Pues bien, en un mundo más banal y, desde luego, material, en el que la metafísica de andar por casa es una mera herramienta para dotar a la simple física de unos valores superiores (o, al menos, de aspecto algo más elevado), esto pasa con demasiada asiduidad.

¿Quién no ha conocido a personas, ungidas unilateralmente (por ellas mismas, claro está) con los santos óleos de la virtud imaginaria y rodeadas de una aureola de virginal (es un decir) inocencia, capaces de construir la "verdad" a su imagen y semejanza, despreciando el debido reconocimiento a la lealtad?
No acostumbran estas personas a complicarse la vida (bastante complicada suelen tenerla ya, sin necesidad de meterse en más berenjenales) con elucubraciones que vayan más allá de lo cotidiano... o con otras que aborden la naturaleza del bien y del mal, en su sentido abstracto, sino que se mueven (con gran soltura, por cierto) en el terreno de lo normal, de lo próximo... del "más acá".
Primum vivere deinde philosophari es su postulado inicial, al que pronto eliminan las dos últimas palabras, por resultar obviamente superfluas para ellos. Porque, desde luego, a estas personas no les interesa para nada la filosofía, ni siquiera la barata. Y si sueltan el pájaro que tienen en la mano no es para cambiarlo por ciento volando, sino para sujetar por el cuello a otro más grande. Aunque el nuevo (o viejo recuperado, da lo mismo) sea pájaro, pero de cuenta.

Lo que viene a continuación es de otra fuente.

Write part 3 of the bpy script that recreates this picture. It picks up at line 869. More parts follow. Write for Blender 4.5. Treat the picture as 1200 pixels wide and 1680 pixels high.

Podríamos interpretar que Nietzsche calificaba de sofistas (en el sentido peyorativo de la palabra) a sus colegas, ya que construían argumentos de impecable lógica aparente para defender sus intereses intelectuales. Haciendo una interpretación paralela, a estos otros personajes, más preocupados por lo próximo y tangible que por lo lejano y etéreo, se les deberían aplicar unos adjetivos menos elegantes y, por supuesto, más vulgares.
Pero no vamos a hacerlo. Ya tienen suficiente con verse obligados a reptar por las empantanadas aguas de su vida para salir adelante, fingiendo que se mueven con la suave gracia señorial de un cisne musicalizado por Tchaikovsky. 
Un cisne negro, sin duda, pero cisne, al fin y al cabo.